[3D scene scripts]
# # # # #

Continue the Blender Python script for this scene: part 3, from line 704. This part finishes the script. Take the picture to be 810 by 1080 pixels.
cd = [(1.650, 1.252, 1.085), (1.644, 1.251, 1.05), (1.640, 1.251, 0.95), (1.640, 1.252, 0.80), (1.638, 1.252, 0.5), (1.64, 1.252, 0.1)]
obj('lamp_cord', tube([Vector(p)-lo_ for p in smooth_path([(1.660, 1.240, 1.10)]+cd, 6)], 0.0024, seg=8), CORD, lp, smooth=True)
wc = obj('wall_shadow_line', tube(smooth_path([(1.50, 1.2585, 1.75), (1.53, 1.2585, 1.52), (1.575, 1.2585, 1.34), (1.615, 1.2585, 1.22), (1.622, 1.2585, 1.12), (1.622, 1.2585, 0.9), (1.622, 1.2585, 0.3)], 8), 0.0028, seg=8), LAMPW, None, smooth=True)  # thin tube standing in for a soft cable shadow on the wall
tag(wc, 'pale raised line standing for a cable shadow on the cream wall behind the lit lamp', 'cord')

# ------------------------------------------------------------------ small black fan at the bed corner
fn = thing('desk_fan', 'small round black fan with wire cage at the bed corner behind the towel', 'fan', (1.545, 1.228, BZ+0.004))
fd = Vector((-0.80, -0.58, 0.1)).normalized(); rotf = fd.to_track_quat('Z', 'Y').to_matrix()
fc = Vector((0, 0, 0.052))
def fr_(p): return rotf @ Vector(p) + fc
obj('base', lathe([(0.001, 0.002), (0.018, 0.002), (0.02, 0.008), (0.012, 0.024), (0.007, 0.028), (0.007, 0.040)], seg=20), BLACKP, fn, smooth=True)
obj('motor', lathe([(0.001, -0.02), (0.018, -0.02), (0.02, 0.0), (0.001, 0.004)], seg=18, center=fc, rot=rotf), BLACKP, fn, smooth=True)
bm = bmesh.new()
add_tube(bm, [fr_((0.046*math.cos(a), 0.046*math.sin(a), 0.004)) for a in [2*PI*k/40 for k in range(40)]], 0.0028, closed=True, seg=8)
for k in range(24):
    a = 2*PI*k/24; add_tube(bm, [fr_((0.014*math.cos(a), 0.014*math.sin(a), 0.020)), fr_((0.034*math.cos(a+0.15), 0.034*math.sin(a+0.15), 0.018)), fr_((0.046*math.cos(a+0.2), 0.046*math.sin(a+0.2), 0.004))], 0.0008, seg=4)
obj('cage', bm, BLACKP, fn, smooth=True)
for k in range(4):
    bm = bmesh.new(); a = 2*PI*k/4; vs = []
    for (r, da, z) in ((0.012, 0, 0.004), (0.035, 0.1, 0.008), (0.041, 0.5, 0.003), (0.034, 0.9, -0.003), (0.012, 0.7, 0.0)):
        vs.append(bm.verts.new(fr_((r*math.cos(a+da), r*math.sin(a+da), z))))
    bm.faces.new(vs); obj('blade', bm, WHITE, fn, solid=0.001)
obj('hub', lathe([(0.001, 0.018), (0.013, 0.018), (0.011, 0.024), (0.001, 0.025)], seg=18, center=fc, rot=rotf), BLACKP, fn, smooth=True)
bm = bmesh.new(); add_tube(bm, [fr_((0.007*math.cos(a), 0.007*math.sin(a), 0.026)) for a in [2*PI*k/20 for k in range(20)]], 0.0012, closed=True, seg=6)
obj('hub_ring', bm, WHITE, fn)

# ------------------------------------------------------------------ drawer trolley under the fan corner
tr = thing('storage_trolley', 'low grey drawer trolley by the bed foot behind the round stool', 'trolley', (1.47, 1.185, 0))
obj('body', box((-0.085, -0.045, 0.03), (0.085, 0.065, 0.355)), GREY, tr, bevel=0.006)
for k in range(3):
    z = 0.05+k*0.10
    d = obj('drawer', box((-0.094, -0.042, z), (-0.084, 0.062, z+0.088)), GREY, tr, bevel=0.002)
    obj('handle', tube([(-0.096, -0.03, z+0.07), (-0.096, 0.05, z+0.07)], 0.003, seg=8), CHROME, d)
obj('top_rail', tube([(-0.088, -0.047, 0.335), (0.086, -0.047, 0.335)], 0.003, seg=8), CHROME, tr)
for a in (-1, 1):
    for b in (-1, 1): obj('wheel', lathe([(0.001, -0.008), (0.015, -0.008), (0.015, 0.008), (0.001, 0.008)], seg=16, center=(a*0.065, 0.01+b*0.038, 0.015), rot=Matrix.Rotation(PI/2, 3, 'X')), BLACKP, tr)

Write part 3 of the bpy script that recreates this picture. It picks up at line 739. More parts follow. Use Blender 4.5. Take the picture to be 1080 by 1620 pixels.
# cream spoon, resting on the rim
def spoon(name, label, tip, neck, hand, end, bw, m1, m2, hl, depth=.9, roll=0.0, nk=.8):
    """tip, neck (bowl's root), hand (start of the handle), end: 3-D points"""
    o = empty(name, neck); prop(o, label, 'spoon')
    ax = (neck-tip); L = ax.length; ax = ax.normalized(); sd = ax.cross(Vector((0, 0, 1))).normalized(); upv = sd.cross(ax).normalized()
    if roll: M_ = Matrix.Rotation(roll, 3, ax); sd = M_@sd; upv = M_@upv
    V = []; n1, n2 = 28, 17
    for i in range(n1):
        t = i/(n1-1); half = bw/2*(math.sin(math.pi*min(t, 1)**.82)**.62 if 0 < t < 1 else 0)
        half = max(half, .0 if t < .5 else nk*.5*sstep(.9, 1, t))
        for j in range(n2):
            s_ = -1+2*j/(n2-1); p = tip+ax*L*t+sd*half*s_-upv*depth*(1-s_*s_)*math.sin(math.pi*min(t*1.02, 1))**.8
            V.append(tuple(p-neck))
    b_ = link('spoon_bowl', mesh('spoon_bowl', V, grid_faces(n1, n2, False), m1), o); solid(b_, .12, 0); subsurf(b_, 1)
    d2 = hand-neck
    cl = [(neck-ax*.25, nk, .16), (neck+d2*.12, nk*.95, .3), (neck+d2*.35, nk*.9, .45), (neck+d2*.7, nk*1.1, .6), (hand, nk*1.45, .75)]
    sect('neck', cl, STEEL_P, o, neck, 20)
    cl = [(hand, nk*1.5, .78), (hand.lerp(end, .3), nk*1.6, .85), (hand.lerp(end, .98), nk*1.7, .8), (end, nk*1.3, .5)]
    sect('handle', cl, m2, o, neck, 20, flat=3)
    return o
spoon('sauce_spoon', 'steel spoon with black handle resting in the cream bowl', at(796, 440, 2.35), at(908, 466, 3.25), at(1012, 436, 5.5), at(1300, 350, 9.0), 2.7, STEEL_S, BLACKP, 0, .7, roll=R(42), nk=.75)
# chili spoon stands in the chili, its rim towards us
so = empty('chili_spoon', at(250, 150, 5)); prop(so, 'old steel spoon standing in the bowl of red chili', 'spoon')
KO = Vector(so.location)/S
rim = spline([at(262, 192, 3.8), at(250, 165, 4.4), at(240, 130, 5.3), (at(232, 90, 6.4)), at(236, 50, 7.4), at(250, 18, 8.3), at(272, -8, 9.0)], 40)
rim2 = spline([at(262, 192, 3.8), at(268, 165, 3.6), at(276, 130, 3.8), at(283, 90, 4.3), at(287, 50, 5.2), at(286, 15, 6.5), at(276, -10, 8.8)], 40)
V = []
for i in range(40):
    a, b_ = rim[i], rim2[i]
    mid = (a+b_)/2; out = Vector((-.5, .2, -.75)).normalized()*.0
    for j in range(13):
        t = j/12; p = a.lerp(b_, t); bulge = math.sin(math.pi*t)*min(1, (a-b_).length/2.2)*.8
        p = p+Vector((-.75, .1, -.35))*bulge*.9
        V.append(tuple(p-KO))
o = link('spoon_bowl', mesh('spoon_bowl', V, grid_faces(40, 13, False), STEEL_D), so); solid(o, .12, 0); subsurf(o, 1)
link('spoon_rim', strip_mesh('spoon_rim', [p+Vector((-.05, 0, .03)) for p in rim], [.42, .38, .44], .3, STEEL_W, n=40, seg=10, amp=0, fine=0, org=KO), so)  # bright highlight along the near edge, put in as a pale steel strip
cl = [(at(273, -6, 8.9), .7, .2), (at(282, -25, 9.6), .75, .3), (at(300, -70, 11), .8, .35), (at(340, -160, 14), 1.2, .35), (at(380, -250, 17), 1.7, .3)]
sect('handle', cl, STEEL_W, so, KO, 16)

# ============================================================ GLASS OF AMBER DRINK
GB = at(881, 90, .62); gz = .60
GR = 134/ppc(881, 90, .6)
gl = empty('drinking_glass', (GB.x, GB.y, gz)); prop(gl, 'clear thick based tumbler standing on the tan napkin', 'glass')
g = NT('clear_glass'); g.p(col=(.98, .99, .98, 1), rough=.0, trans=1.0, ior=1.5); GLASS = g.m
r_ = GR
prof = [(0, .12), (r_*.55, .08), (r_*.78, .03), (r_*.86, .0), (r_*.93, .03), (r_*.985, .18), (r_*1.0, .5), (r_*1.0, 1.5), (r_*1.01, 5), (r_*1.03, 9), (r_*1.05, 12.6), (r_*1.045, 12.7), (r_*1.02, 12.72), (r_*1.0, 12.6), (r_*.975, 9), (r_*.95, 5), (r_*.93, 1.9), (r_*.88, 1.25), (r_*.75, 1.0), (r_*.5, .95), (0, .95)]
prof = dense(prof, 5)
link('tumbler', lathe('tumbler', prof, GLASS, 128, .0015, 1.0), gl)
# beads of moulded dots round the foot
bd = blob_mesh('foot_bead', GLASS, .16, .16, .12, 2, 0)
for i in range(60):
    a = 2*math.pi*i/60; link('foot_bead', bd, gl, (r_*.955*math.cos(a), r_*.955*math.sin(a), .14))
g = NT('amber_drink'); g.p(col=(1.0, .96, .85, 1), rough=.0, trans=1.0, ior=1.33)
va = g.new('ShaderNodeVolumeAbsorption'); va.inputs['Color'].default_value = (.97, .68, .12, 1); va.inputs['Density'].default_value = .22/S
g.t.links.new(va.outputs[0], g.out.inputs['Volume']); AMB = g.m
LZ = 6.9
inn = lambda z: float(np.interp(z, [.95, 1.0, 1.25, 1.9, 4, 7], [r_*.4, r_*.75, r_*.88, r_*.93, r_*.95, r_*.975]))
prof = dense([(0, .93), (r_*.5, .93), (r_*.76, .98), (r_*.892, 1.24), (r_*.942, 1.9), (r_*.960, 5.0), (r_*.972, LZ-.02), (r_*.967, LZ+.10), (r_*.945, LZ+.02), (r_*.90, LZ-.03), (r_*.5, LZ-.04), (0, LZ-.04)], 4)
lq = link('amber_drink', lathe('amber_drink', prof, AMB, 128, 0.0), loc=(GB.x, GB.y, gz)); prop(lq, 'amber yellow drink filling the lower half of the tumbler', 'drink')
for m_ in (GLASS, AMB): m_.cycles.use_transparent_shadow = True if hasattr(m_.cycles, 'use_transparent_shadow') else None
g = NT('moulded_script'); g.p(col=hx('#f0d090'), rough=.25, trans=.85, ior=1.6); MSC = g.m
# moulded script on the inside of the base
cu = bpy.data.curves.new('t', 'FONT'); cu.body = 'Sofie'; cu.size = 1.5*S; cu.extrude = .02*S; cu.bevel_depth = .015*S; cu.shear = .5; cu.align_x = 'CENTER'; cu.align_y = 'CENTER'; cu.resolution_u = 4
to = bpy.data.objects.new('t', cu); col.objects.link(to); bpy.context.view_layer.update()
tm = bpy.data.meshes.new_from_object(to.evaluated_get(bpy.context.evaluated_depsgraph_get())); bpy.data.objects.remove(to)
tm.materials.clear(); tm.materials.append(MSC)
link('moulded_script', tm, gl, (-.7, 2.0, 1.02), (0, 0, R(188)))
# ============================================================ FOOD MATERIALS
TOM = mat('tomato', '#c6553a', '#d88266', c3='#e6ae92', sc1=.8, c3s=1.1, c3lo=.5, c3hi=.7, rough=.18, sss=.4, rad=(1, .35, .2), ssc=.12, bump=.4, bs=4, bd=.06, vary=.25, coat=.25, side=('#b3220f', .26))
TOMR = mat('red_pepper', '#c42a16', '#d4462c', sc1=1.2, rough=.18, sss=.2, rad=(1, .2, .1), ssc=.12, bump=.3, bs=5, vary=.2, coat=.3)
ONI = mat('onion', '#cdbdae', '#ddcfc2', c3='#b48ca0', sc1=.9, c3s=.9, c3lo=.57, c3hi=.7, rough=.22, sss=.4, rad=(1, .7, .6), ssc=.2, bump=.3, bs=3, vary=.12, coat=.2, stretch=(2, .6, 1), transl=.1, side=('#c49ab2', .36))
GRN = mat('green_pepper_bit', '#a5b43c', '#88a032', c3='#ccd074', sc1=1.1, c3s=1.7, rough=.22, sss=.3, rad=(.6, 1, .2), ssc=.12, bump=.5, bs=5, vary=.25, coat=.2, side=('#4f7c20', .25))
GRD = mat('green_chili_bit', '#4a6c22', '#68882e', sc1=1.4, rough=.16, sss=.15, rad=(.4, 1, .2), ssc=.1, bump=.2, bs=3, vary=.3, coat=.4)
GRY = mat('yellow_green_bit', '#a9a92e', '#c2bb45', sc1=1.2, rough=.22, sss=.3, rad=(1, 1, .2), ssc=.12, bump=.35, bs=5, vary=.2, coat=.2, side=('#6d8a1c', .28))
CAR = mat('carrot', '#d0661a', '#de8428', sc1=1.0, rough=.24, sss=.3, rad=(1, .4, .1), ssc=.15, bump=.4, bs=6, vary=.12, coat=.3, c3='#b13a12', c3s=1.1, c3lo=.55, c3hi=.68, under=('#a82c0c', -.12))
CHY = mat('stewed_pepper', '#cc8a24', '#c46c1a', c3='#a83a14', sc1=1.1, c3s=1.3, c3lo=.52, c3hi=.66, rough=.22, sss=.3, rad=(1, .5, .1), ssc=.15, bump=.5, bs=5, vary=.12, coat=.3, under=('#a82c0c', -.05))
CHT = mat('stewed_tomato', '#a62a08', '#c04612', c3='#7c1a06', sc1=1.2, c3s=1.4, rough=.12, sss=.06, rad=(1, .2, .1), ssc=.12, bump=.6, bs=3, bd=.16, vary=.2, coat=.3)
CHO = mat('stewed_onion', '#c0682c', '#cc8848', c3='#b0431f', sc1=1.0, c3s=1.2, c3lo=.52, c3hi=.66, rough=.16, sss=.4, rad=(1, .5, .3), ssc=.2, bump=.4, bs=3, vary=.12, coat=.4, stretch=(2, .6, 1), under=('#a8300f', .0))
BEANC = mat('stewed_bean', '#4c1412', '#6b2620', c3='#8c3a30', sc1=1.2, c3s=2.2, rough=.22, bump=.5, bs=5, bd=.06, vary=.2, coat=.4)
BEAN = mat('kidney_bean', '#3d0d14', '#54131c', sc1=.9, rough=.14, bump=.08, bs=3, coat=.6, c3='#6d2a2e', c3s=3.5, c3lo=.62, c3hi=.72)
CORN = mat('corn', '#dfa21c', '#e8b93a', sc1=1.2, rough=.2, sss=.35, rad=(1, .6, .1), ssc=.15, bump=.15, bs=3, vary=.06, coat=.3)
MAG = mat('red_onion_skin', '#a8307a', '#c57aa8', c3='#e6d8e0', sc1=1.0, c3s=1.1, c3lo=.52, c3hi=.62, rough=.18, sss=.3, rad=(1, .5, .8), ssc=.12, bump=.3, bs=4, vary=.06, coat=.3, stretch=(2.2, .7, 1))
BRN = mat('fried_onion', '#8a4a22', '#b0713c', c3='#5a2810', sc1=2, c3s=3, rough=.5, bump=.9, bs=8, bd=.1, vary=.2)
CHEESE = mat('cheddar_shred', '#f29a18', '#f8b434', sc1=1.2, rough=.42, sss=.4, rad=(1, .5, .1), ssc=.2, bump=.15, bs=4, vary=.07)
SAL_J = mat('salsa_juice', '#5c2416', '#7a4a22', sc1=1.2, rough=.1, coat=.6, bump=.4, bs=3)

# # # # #

Objective: The lines to reproduce run from the line containing "c3hi=.68, under=('#a82c0c', -.12))" to the end of the listing; write them out exactly and add nothing.

Output for this task:
CAR = mat('carrot', '#d0661a', '#de8428', sc1=1.0, rough=.24, sss=.3, rad=(1, .4, .1), ssc=.15, bump=.4, bs=6, vary=.12, coat=.3, c3='#b13a12', c3s=1.1, c3lo=.55, c3hi=.68, under=('#a82c0c', -.12))
CHY = mat('stewed_pepper', '#cc8a24', '#c46c1a', c3='#a83a14', sc1=1.1, c3s=1.3, c3lo=.52, c3hi=.66, rough=.22, sss=.3, rad=(1, .5, .1), ssc=.15, bump=.5, bs=5, vary=.12, coat=.3, under=('#a82c0c', -.05))
CHT = mat('stewed_tomato', '#a62a08', '#c04612', c3='#7c1a06', sc1=1.2, c3s=1.4, rough=.12, sss=.06, rad=(1, .2, .1), ssc=.12, bump=.6, bs=3, bd=.16, vary=.2, coat=.3)
CHO = mat('stewed_onion', '#c0682c', '#cc8848', c3='#b0431f', sc1=1.0, c3s=1.2, c3lo=.52, c3hi=.66, rough=.16, sss=.4, rad=(1, .5, .3), ssc=.2, bump=.4, bs=3, vary=.12, coat=.4, stretch=(2, .6, 1), under=('#a8300f', .0))
BEANC = mat('stewed_bean', '#4c1412', '#6b2620', c3='#8c3a30', sc1=1.2, c3s=2.2, rough=.22, bump=.5, bs=5, bd=.06, vary=.2, coat=.4)
BEAN = mat('kidney_bean', '#3d0d14', '#54131c', sc1=.9, rough=.14, bump=.08, bs=3, coat=.6, c3='#6d2a2e', c3s=3.5, c3lo=.62, c3hi=.72)
CORN = mat('corn', '#dfa21c', '#e8b93a', sc1=1.2, rough=.2, sss=.35, rad=(1, .6, .1), ssc=.15, bump=.15, bs=3, vary=.06, coat=.3)
MAG = mat('red_onion_skin', '#a8307a', '#c57aa8', c3='#e6d8e0', sc1=1.0, c3s=1.1, c3lo=.52, c3hi=.62, rough=.18, sss=.3, rad=(1, .5, .8), ssc=.12, bump=.3, bs=4, vary=.06, coat=.3, stretch=(2.2, .7, 1))
BRN = mat('fried_onion', '#8a4a22', '#b0713c', c3='#5a2810', sc1=2, c3s=3, rough=.5, bump=.9, bs=8, bd=.1, vary=.2)
CHEESE = mat('cheddar_shred', '#f29a18', '#f8b434', sc1=1.2, rough=.42, sss=.4, rad=(1, .5, .1), ssc=.2, bump=.15, bs=4, vary=.07)
SAL_J = mat('salsa_juice', '#5c2416', '#7a4a22', sc1=1.2, rough=.1, coat=.6, bump=.4, bs=3)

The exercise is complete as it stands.